Editorial

Senior Gift should reflect senior class

By Editorial Staff

Two weeks ago, the Senior Class Gift Co-Chairs announced the Class of 2015 Senior Gift– an outdoor classroom named for the late James L. Ferguson Professor of Psychology Jonathan Vaughan.  While the Senior Gift Campaign generally makes a positive impact on campus and allows seniors to give back to the school, we at The Spectator wanted to point out a few things the Senior Gift Committee can do better.

First, we would like to talk about the process of selecting the gift itself.  Senior Gift Co-Chairs work with a group of approximately 40 Senior Gift Committee members to brainstorm ideas.  After voting, the committee comes up with three options that all seniors are allowed to vote upon.  Whichever idea receives the most votes ends up being the Senior Gift.

This year, the options for the gift were vague.  The options were: a career center summer internship fund named for Mary McLean Evans ’82, an outdoor classroom space and a renovation of the Babbitt Pavilion.  The email sent out to seniors provided very little information on the vision for each of these options.  Only after many rightfully questioned the committee for more information did they send out a similarly unclear email, though at least pointing out that the summer internship fund would be endowed.  Nevertheless, it was still unclear what renovations would be made to the Babbitt Pavilion, where the outdoor classroom would be on campus or what it would even look like.  The location of the outdoor classroom still has not been announced.  The committee should have provided much more information, or if they did not have the information, they should have come up with it before sending out the email listing the options.

As previously stated, the senior class chose the outdoor classroom, but it was chosen by an uncomfortably slim margin.  Given that there were three options and due to the narrow outcome of the vote it is likely that the outdoor classroom won only by a plurality.  We at The Spectator believe there should have been a runoff vote in order to have a gift actually chosen by a majority of the class.

The other criticism we have involves the ultimate goal of the Senior Gift Campaign.  Every year, the senior class attempts to ‘outdo’ the previous years’ senior class, at least in terms of the rate of class participation.  For example, this year the senior class is attempting to achieve 99 percent participation, which outpaces last years’ senior class’ record-breaking 98.6 percent participation.

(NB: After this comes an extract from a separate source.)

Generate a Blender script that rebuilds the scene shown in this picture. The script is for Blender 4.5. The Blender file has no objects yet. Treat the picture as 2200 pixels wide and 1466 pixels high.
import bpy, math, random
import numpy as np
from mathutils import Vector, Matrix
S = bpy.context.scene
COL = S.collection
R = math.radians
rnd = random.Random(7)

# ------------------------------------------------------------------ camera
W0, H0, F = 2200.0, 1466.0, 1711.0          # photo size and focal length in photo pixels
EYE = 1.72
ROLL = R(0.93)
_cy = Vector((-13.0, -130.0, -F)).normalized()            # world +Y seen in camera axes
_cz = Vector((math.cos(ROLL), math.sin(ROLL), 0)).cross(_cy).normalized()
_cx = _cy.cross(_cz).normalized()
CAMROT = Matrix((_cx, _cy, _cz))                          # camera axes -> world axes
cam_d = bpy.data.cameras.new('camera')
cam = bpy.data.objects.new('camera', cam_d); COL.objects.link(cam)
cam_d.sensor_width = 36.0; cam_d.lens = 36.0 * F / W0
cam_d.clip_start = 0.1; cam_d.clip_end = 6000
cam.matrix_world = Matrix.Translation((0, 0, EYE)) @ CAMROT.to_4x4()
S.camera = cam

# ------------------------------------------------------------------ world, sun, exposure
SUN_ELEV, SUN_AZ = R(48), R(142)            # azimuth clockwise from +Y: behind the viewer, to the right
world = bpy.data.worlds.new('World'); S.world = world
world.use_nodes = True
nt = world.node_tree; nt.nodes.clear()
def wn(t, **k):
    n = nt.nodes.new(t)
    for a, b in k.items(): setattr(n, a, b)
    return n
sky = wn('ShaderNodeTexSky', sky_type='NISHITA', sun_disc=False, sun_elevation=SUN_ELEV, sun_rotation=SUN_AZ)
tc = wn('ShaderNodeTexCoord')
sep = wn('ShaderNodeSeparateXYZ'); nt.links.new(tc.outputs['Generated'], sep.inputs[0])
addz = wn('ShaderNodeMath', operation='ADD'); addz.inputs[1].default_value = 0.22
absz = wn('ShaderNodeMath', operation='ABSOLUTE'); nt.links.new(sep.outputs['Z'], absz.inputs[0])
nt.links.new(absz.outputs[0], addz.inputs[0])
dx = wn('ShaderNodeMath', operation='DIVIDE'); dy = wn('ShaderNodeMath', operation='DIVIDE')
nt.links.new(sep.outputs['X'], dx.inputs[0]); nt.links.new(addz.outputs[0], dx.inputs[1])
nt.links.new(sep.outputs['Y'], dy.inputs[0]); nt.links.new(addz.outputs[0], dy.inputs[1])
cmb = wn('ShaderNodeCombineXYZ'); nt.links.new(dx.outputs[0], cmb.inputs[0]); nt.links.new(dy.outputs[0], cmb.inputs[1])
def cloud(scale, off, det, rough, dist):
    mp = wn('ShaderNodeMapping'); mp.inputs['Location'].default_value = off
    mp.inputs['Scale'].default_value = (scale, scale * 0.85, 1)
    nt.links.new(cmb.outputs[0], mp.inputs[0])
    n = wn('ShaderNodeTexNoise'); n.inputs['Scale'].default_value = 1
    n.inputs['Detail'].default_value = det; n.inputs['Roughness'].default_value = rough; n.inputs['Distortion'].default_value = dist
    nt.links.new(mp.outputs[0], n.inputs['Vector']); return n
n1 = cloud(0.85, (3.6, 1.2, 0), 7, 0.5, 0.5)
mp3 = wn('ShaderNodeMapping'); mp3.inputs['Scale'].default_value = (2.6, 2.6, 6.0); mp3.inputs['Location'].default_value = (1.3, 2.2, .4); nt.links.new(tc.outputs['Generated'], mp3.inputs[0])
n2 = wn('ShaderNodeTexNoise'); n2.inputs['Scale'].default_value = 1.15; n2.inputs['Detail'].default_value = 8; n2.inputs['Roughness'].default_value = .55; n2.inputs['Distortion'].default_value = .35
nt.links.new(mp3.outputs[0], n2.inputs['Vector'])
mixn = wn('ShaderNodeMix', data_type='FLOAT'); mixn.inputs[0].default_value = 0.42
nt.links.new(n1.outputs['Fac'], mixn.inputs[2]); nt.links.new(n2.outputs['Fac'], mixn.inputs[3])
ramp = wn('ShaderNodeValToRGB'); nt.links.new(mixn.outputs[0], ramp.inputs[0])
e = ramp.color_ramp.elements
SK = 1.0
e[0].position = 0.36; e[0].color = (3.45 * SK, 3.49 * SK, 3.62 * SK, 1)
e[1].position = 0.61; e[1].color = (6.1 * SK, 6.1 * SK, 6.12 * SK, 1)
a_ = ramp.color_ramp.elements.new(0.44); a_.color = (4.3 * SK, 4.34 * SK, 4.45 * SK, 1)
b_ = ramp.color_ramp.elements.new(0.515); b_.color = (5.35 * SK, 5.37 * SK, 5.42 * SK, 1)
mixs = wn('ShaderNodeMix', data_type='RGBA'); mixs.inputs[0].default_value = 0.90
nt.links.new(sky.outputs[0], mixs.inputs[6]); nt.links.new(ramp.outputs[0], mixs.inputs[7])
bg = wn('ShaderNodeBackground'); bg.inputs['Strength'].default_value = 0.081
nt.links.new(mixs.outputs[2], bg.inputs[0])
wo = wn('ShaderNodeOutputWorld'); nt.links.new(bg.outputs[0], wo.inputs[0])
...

While achieving nearly universal participation is certainly an honorable goal, the committee should focus less on competition with previous classes and concentrate more on the importance of the gift, how it will make a positive impact on the school and in what ways it will embody the senior class.  Rather than framing the Senior Gift Campaign as a competition, the committee is more likely to be successful in achieving such a lofty goal of a high participation rate if they explain the answers to these questions.  In fact, that is what made last years’ gift campaign so successful; the campaign focused heavily on the fact that the class of 2014 was the first class admitted under the need-blind admissions policy.  This message resonated with the class who so clearly valued equal opportunity of education.  A need blind terrace was obviously a very sentimental and class defining senior gift.  Coupled with exemplary messaging, the Class of 2014’s Senior Gift Campaign was extraordinarily successful.